Ein Blick auf die Bergedorfer Infrastruktur zeigt, daß ein solches Angebot auch durchaus sinnvoll ist. Allein der Weg von der Werkstatt bis zur S-Bahn-Station dauert mit dem Bus 17 Minuten. Dabei ist der zusätzliche Fußweg von zehn Minuten gar nicht mitgerechnet. „Mit dem Fahrrad schafft man das alles in etwas mehr als zehn Minuten“, schätzt Ingolf Werth. Außerdem bleibe man nicht im Stau stecken und müsse keinen Parkplatz suchen.

Der ungewöhnliche Meisterbetrieb reagiert mit seiner Idee auf den wachsenden Konkurrenzdruck innerhalb der KFZ-Branche. Da diese gerade in Umweltfragen als reaktionär gelte und in konventionellen Arbeitsweisen verhaftet sei, seien pfiffige Ideen gefragt.

Auch dem öffentlichen Nahverkehr erweisen die Auto-Reparateure mit dieser Aktion einen Dienst, indem sie ihre Kunden zur Nutzung von Bussen und Bahnen animieren.

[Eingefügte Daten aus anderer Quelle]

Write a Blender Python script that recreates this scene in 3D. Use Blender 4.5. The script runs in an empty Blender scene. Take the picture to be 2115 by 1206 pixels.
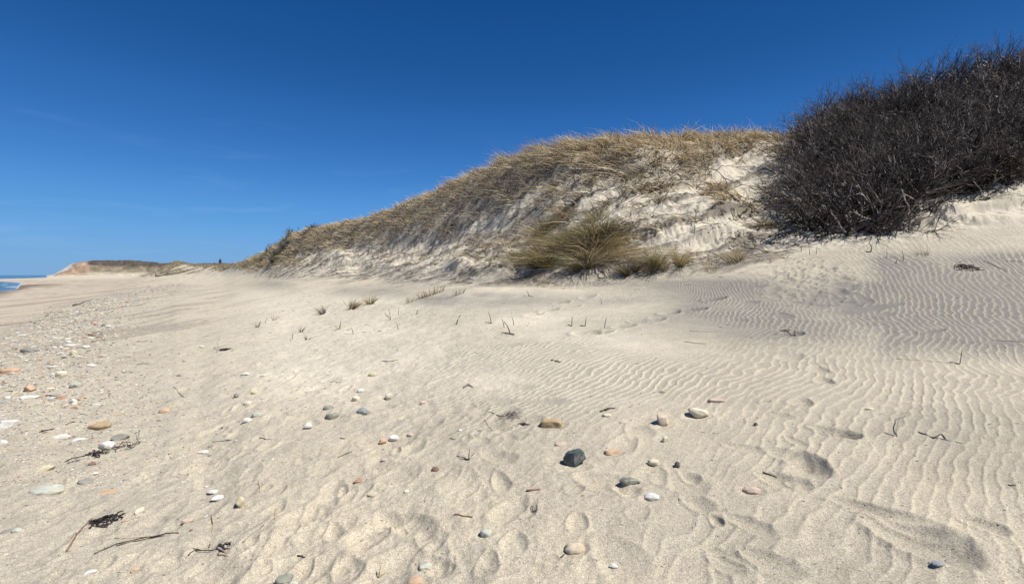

Derzeit hängen fünf Räder mit Dreigang-Schaltung neben dem Eingangstor in der Auto-Werkstatt. Sollte sich der Einfall bewähren, so denken die Initiatoren bereits an Expansion. Demnächst wird erstmal der Komfort gesteigert: Die Gefährte sollen außer mit Fahrradkörben auch mit Kindersitzen und Handstulpen am Lenker gegen die Kälte im Winter hochgerüstet werden – auf daß man auch in der eisigen Jahreszeit etwas leichter auf die Dreckschleuder verzichten kann.